Eight simple ingredients for the perfect website

 

So you need some web design done for your Melbourne-based business? Well you probably want to talk to a digital agency like Krafthaus, but what are the elements that make up good web design?

We have put together a list of eight simple ingredients for a modern, sleek website that will command attention and draw engagement.

 

1. Good Content

This is the single most important core aspect of a good website today. Content and what they are going to put on their website is almost at the back of the mind for a lot of clients when they come to you and say ‘we want a cool website’.

The single hardest thing to make is a cool website (or any website at that fact) from bad / nonexistent content.  Good content is the core of any website, and it ranges from a great photo-shoot, copywriting and video production. This complemented with ongoing content creation in the form of articles on blogs. Good content should then be delivered in a fun and effective manner, by giving preview to it without overwhelming the user, but also giving enticing cues for content lovers to click and find out more.

Good content can still be achieved on a budget from, using high quality stock images, alongside well written copy from our journalist.

 

2. Custom typography 

Finding a specialist in typography for your projects, a unique and important way to communicate the websites personality, whether the website owner wants to communicate professionalism, class, quirk or cool.

 

3. Unique Iconography

Unique iconography can ‘make’ a website. In the situation where the site serves a specific purpose and is not a usual marketing type website, unique and carefully designed iconography can make a website special. Iconography can be used in a number of ways on a website such as explaining the business process steps, explaining the level of service delivered, and communicating the expectations to the customer. Unique and custom iconography can also give security to customers to feel trustworthy to hand over critical information such as payment details or personal information.

 

4. Video

Video will continue to become a more important part of the web, as technologies improve, short effective load videos (we recommend no longer than 10 seconds) or interactive web video with a 3d journey. Links within the video to take to the next are becoming effective mediums for communicating a brand message or story.

 

5. Video mouseover effects

We are predicting that everyone will see a lot more of this over the next year and beyond in global web design industries. It involves having a small snippet of video, usually a mugshot of a person, animal, or scene, and it plays a short and subtle loop of them looking into the camera and occasionally blinking, or if it was a dog – panting, done in well in an unrecognizable loop. This effect is only triggered on mouseover of the on screen container. If you have a good video camera, and some video editing skills we suggest you visit this effect.

 

6. Improvements in mobile website design

We have already seen a lot of this in 2012, popular news and media outlets are improving their mobile website experience, and now with Google Chrome available on iOS and Jellybean, the browser infrastructure is continuing an upward trend to deliver better mobile performance. While Apps will continue to satisfy heavily used web platforms (Facebook, Gmail, Instagram, Twitter) mobile website designs and ease of use will continue in 2013, especially in the e-commerce web design sector.

 

7. Customized API’s and API layers

This is a big trend we will continue to see in 2013 from web design agencies, is the custom design and styling of API integrations from social media channels.  Custom design layers on Google Maps API, including custom markers, black and white maps, image layover maps and a range of other features to customize the client’s website.

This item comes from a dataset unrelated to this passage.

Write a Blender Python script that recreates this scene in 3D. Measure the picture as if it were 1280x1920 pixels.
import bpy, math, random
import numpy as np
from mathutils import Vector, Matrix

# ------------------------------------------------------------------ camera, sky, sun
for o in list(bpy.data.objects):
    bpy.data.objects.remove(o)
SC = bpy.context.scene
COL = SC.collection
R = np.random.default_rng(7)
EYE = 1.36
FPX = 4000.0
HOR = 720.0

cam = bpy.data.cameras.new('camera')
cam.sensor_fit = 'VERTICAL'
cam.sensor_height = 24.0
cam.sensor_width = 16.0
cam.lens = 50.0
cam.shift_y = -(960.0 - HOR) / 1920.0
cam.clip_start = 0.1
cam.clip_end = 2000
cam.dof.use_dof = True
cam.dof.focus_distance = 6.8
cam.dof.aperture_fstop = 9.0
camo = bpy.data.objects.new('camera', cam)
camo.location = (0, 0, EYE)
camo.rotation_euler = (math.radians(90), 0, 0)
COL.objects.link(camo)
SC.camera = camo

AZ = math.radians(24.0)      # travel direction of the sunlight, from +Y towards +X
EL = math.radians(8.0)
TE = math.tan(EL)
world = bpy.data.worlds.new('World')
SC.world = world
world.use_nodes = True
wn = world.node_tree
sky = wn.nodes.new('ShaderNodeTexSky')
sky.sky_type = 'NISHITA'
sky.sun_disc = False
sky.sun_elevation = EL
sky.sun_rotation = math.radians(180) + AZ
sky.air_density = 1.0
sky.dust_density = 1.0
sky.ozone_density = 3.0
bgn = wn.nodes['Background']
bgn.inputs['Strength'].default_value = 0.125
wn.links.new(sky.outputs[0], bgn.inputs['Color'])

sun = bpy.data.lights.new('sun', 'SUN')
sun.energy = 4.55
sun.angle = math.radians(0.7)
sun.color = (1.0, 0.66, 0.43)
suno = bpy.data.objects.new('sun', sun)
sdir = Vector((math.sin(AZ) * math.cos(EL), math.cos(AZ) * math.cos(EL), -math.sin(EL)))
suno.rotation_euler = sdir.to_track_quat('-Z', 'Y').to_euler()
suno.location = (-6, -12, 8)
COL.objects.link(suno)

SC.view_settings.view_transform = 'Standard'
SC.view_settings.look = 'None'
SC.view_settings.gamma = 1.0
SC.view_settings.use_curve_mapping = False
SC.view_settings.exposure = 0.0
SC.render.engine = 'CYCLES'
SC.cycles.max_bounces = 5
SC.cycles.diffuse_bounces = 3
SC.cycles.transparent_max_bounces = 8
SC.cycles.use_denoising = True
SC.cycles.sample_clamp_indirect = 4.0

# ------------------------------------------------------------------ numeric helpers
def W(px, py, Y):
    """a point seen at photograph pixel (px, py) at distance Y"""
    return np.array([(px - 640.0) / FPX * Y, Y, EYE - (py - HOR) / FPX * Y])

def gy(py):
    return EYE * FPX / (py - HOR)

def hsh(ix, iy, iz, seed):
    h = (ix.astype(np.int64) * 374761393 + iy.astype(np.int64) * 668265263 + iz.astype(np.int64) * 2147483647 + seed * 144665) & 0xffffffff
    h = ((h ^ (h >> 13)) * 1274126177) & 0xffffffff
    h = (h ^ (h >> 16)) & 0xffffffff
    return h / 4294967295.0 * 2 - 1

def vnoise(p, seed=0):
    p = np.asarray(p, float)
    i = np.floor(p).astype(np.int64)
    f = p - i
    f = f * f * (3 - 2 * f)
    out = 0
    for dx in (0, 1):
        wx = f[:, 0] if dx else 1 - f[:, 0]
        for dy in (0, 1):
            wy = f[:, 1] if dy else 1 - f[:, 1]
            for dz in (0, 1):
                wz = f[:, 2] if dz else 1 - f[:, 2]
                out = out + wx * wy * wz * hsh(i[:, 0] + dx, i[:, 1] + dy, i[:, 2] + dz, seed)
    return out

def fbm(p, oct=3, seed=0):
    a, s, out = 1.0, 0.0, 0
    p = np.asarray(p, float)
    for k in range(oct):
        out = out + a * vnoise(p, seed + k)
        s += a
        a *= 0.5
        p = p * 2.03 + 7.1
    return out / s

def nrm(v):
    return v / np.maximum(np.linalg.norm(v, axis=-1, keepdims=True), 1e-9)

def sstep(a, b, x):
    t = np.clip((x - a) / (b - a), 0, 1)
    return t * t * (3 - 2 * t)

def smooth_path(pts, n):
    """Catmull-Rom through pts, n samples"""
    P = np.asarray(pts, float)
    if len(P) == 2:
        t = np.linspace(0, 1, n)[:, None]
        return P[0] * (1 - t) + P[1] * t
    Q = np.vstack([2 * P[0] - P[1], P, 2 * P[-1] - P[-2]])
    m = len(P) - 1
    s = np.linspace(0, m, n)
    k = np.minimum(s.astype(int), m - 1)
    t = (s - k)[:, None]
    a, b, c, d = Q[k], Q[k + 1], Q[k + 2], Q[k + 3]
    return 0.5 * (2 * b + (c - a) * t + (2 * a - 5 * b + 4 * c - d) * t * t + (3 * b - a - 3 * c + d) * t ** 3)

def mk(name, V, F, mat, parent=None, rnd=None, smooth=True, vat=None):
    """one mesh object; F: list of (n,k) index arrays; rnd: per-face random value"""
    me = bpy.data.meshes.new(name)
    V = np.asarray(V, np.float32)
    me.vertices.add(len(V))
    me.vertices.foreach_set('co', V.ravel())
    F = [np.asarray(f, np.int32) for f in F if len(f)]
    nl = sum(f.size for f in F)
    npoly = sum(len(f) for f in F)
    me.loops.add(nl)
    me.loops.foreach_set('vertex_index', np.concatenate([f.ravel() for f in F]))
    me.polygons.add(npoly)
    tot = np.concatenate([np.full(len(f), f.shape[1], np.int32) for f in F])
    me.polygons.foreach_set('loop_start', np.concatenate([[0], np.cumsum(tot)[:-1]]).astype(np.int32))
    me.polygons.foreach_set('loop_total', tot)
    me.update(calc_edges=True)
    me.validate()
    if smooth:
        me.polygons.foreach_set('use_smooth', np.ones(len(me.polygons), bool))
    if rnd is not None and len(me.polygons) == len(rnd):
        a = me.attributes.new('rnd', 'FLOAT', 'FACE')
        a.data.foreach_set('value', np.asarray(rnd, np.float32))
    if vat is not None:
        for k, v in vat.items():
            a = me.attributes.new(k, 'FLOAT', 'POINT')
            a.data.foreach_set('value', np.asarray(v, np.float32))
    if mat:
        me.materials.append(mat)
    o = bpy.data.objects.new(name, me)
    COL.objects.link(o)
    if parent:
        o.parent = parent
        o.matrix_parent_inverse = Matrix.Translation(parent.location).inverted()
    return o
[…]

Custom ReCapcha designs, (usually reserved to prevent spam bots) uniquely setup for the brand, can involve dragging objects into puzzles, or in a brands situation interacting with a brand icon in a certain way to verify the user is human and not a spam robot.

 

8. User design customization and curation

This is big and continues with the broader trend of the web slowly reshaping each website visit for the individual. Large organisations (Google, Amazon) and others are leading the charge on making sense of Big Data. At the moment, this information gathered on users, is used to serve up customized adverts, products the customer may prefer, and video and content suggestions based on past behavior. This is a big call, but we think this will eventually change into the UI and UX of a website based on the Big Data collected on the individual.

This evolves from creating responsive design for different tech devices, to creating a custom responsive design for each user based on their preferences. This is one rule of thumb that designer’s should always keep in mind for 2013, that if you know who the majority of your users are, then design for that market.